One of the subtle changes visible in the new data-set is how the Amazon's greenness corresponds to one of the long-known causes of rainfall or drought to the Amazon basin: changes in sea surface temperatures in the eastern Pacific Ocean, called the El Nino Southern Oscillation. During warmer and dryer El Nino years, the Amazon appears browner. During cooler La Nina wet years, the Amazon appears greener.
In the past, with greenness data, "it's been hard to tell an El Nino year from a non-El Nino year," said Lyapustin.
The effects of large and more frequent droughts may have lasting impacts that contribute to the long-term decline in vegetation, especially in an increasingly water stressed ecosystem. Many climate models project that in the future, El Nino and La Nina events will become more intense. They also project a northward shift of the main rain belt that provides moisture to the Amazon rainforest, which could further reduce rainfall to the region.

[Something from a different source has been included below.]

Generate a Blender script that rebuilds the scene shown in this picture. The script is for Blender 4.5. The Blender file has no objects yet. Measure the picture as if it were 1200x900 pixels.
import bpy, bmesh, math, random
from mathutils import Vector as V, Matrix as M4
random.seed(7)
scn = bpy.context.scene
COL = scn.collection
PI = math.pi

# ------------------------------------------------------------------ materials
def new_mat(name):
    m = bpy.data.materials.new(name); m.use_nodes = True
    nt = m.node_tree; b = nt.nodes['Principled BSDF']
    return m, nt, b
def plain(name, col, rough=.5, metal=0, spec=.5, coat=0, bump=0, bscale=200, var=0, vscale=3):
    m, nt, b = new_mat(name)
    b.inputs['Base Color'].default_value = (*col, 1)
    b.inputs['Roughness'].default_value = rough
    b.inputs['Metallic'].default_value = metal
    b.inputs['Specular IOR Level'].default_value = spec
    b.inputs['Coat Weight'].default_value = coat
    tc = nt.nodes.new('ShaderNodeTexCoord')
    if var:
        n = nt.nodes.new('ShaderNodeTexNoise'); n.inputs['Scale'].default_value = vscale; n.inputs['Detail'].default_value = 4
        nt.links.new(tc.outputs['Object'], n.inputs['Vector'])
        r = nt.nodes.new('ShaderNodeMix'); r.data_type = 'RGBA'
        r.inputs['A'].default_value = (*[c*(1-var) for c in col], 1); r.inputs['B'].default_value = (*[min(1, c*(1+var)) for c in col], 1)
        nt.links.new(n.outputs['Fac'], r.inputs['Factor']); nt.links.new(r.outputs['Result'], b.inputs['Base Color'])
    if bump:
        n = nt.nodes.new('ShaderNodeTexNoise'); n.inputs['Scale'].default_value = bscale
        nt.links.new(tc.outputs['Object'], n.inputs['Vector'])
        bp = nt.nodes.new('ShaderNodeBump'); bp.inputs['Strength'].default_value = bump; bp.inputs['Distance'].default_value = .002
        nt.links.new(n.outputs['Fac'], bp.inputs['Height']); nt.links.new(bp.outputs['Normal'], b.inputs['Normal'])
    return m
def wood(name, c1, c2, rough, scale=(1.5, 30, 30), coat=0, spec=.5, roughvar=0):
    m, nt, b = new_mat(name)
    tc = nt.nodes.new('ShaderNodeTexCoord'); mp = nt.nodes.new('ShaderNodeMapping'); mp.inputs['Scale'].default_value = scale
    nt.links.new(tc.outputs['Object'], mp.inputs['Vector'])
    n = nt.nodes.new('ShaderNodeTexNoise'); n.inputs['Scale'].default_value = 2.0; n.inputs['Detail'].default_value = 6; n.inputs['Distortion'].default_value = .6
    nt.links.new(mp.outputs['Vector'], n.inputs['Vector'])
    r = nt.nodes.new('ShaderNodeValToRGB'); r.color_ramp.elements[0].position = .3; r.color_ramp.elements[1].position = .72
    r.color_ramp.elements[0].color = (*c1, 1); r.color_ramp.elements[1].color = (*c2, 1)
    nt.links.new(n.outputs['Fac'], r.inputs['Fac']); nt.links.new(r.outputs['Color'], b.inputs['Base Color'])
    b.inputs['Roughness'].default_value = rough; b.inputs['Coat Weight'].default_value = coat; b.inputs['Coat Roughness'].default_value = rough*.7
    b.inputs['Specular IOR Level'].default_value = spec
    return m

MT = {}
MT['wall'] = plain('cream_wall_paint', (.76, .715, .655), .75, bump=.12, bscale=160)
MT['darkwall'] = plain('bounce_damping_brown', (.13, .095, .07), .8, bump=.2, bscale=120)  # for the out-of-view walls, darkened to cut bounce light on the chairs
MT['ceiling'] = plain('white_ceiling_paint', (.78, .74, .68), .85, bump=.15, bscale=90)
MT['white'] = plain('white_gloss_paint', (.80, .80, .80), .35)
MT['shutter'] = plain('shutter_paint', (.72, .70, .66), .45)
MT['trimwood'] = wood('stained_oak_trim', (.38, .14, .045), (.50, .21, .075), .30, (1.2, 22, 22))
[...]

"Our observations are too short to link drying to human causes," Hilker said. "But if, as global circulation models suggest, drying continues, our results provide evidence that this could degrade the Amazonian forest canopies, which would have cascading effects on global carbon and climate dynamics."
Limits of Light vs. Water
The researchers found another subtlety in the Amazon's response to rainfall, which has led to new insights on a question under debate: Are seasonal changes in plant growth more limited by lack of sunlight or lack of water?
The Amazon basin, which consists of grasslands, evergreen forest, and deciduous forest where trees lose their leaves annually, has a wet season and a dry season. Past measurements from satellites have shown either no changes in greening between seasons or increased greening through the end of the dry season, attributed to fewer clouds blocking sunlight from reaching the ground. Measurements from a handful of field stations across the basin, however, indicated the vegetation greenness due to increased sunlight in the dry season would decline once the water in the soils was used up -- especially in drought years.
"Our study has helped confirm field-based results across large areas from space," Hilker said. "With our work, we have shown that there is a dry season greening but that under extended drought we get a decline in vegetation greenness."
During the dry season of an average year, the evergreen plants tap into groundwater, bask in the sunlight, and become greener.
"They're deeply rooted so they have plenty of water and they have lots of leaves," said Compton Tucker, a senior research scientist at Goddard who also contributed to the paper. "However, when you come up to one of these really dry periods, [like the drought of 2005 or 2010], then there isn't enough water to take advantage of all the light during the dry season." Water becomes the limiting factor whose effects can carry over from one year into the next if trees and vegetation die off.